Nos années sauvages
de Karen Joy Fowler

critiqué par Sentinelle, le 31 décembre 2016
(Bruxelles - 54 ans)


La note:  étoiles
Une soeur pas comme les autres
Rosemary était une petite fille si bavarde que ses parents lui disaient de commencer au milieu lorsqu’elle racontait une histoire. Mais cela ne l’empêchera pas de s’enfermer volontiers dans le silence après la disparition de sa sœur, pas vraiment… hmm comment dire… pas vraiment comme vous et moi. Je ne suis pas très claire ? C’est voulu. Mais il est important de ne pas dévoiler les dessous de l’intrigue et de respecter la démarche de l’auteur. Aussi, il faudra parvenir à la cinquantième page avant de comprendre qui était réellement Fern, la sœur de Rosemary, et lire une cinquantaine de pages supplémentaires pour bien cerner tous les enjeux du roman. C’est également le nombre de pages qu’il m’a fallu lire pour comprendre pourquoi l’auteur citait systématiquement en exergue, à chaque début de chapitre, un extrait du Rapport pour une académie de Frank Kafka. Sachez également que Rosemary entamera l’histoire de sa vie en respectant la consigne de ses parents, c’est-à-dire en commençant sa narration par le milieu, avant de reprendre par le début et de poursuivre ensuite par le dernier tiers.

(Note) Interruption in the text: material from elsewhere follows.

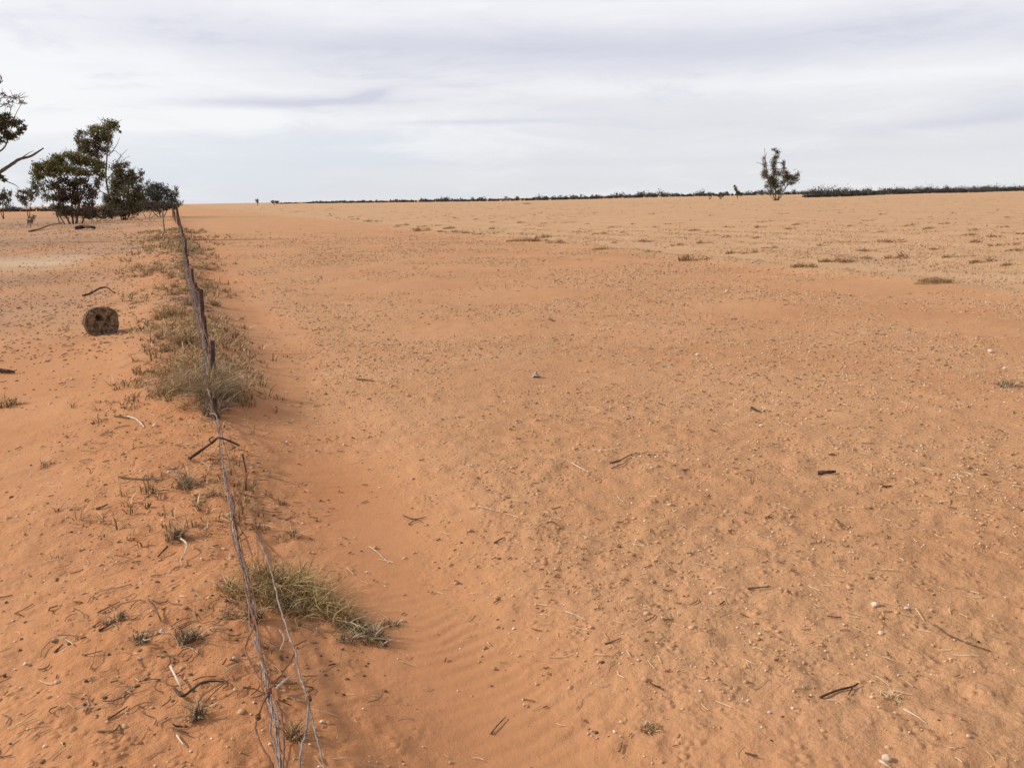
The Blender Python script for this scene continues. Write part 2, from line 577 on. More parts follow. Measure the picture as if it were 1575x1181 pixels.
# ------------------------------------------------------------------ the ground, one sheet to the horizon
def make_ground():
    az = np.concatenate([np.arange(-16, 57, 0.075), np.arange(57, 344, 1.2)])
    az = np.radians(az)
    rr = [0.05, 0.4]
    r = 0.7
    while r < 26:
        rr.append(r); r *= 1.0058 if r > 1.7 else 1.03
    while r < 9000:
        rr.append(r); r *= 1.018
    rr = np.array(rr)
    A, Rr = np.meshgrid(az, rr)
    X, Y = Rr * np.sin(A), Rr * np.cos(A)
    x, y = X.ravel(), Y.ravel()
    z = hz(x, y)
    na, nr = len(az), len(rr)
    idx = np.arange(na * nr).reshape(nr, na)
    nx = np.roll(idx, -1, axis=1)
    F = np.stack([idx[:-1], idx[1:], nx[1:], nx[:-1]], -1).reshape(-1, 4)
    me = np_mesh('ground', np.stack([x, y, z], 1), F)
    s, field, drift, pale, left, track = masks(x, y)
    r_ = np.hypot(x, y)
    nz = vn(x / 2.5, y / 4.0, 35) + 0.6 * vn(x / 0.7, y / 0.9, 36)
    litter = np.clip(ss(-0.5, -2.0, s) * ss(10, 19, y) * (1 - ss(150, 260, r_)) * (0.70 + 0.5 * nz) + np.exp(-(s / 1.1) ** 2) * ss(8, 13, y) * (1 - ss(60, 120, y)) * (0.5 + 0.5 * nz), 0, 1)
    tree_shade = np.exp(-((y - 23.5 - 0.35 * (x + 3) - 0.8 * vn(x / 2, 0.4, 37)) / 1.9) ** 2) * ss(-1.7, -3.4, x + 0.4 * nz) * 0.75  # shadow band of the left gum, painted as a darker colour mask
    tree_shade = np.maximum(tree_shade, np.exp(-((y - 47.0 - 0.3 * (x + 5)) / 6.0) ** 2) * ss(-2.5, -5.0, x + 0.6 * nz) * 0.75)  # second painted gum shadow band, farther out
    tree_shade = np.maximum(tree_shade, ss(70, 82, y) * (1 - ss(112, 135, y)) * ss(-3.5, -7.0, x + nz) * np.clip(0.7 + 0.6 * nz, 0, 1))  # littered ground under the trees, with their shade painted in
    for nme, v in (('litter', litter), ('tree_shade', tree_shade), ('strip', np.clip(np.maximum(field, 0.35 * left), 0, 1)), ('paddock', pale * 0.9 + 0.25 * ss(25, 120, np.hypot(x, y)) * (1 - pale)),
                   ('track', np.clip(track, 0, 1)), ('rough', np.clip(field + drift * 0.8 + left * 0.25, 0.05, 1))):
        a = me.attributes.new(nme, 'FLOAT', 'POINT')
        a.data.foreach_set('value', v.astype(np.float32))
    o = link_mesh('ground', me, 'sand', smooth=True)
    tag(o, kind='structure')


make_ground()


# ------------------------------------------------------------------ scatter: what nobody could count
def rock_templates(n, seed, flat=0.7):
    phi = (1 + 5 ** 0.5) / 2
    V = np.array([(-1, phi, 0), (1, phi, 0), (-1, -phi, 0), (1, -phi, 0), (0, -1, phi), (0, 1, phi), (0, -1, -phi), (0, 1, -phi),
                  (phi, 0, -1), (phi, 0, 1), (-phi, 0, -1), (-phi, 0, 1)], float)
    V /= np.linalg.norm(V[0])
    F = np.array([(0, 11, 5), (0, 5, 1), (0, 1, 7), (0, 7, 10), (0, 10, 11), (1, 5, 9), (5, 11, 4), (11, 10, 2), (10, 7, 6), (7, 1, 8),
                  (3, 9, 4), (3, 4, 2), (3, 2, 6), (3, 6, 8), (3, 8, 9), (4, 9, 5), (2, 4, 11), (6, 2, 10), (8, 6, 7), (9, 8, 1)])
    g = np.random.default_rng(seed)
    T = []
    for _ in range(n):
        v = V * (1 + 0.42 * g.uniform(-1, 1, (12, 1))) * np.array([1, g.uniform(0.6, 1), flat * g.uniform(0.7, 1.1)])
        T.append(v)
    return T, F


def spread(n, r0, r1, power, keep):
    """points on the sand in the sector in front, thinning with distance as r^-power"""
    u = rng.uniform(0, 1, n)
    e = 2 - power
    r = (r0 ** e + u * (r1 ** e - r0 ** e)) ** (1 / e) if abs(e) > 1e-6 else r0 * (r1 / r0) ** u
    a = np.radians(rng.uniform(-17, 58, n))
    x, y = r * np.sin(a), r * np.cos(a)
    k = rng.uniform(0, 1, n) < keep(x, y)
    return x[k], y[k]


def rock_stuff(name, mat, x, y, size, sink=0.25, flat=0.7, label=None, cat=None):
    T, F = rock_templates(8, 5, flat)
    n = len(x)
    z = hz(x, y)
    th = rng.uniform(0, 2 * math.pi, n)
    ti = rng.integers(0, 8, n)
    TV = np.stack(T)[ti] * size[:, None, None]
    c, s_ = np.cos(th)[:, None], np.sin(th)[:, None]
    vx = TV[:, :, 0] * c - TV[:, :, 1] * s_ + x[:, None]
    vy = TV[:, :, 0] * s_ + TV[:, :, 1] * c + y[:, None]
    vz = TV[:, :, 2] + (z + size * (flat - sink) * 0.75)[:, None]
    V = np.stack([vx, vy, vz], -1).reshape(-1, 3)
    FF = (F[None] + (np.arange(n) * 12)[:, None, None]).reshape(-1, 3)
    o = link_mesh(name, np_mesh(name, V, FF), mat)
    return tag(o, label, cat, kind='stuff')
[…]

Comment parler d’un roman que j’ai beaucoup aimé sans trop dévoiler l’intrigue ? En restant volontiers dans le vague, tout en révélant quelques thèmes majeurs du récit, comme la rivalité fraternelle et l’importance de la fratrie dans le développement de la personnalité, les jeux de miroir et d’identification dans la construction de son identité, la mémoire sélective, le mensonge, la culpabilité, les non-dits, la perte. La révolte et le recours à la violence en réponse à la violence dans le traitement de ceux qui nous sont différents. Car il est aussi question de droit, de justice, de l’importance de l’action pour lutter contre une certaine injustice. Sans oublier l'empathie que nous ressentons pour tous les membres de la famille, notamment envers Rosemary, qui a souvent le sentiment de n’être jamais à sa place ni de trouver un endroit où être soi, avec son côté « vallée dérangeante » pour avoir grandi dans une famille pas comme les autres, en donnant toujours l’impression d’avoir un truc qui cloche, de "pas normal".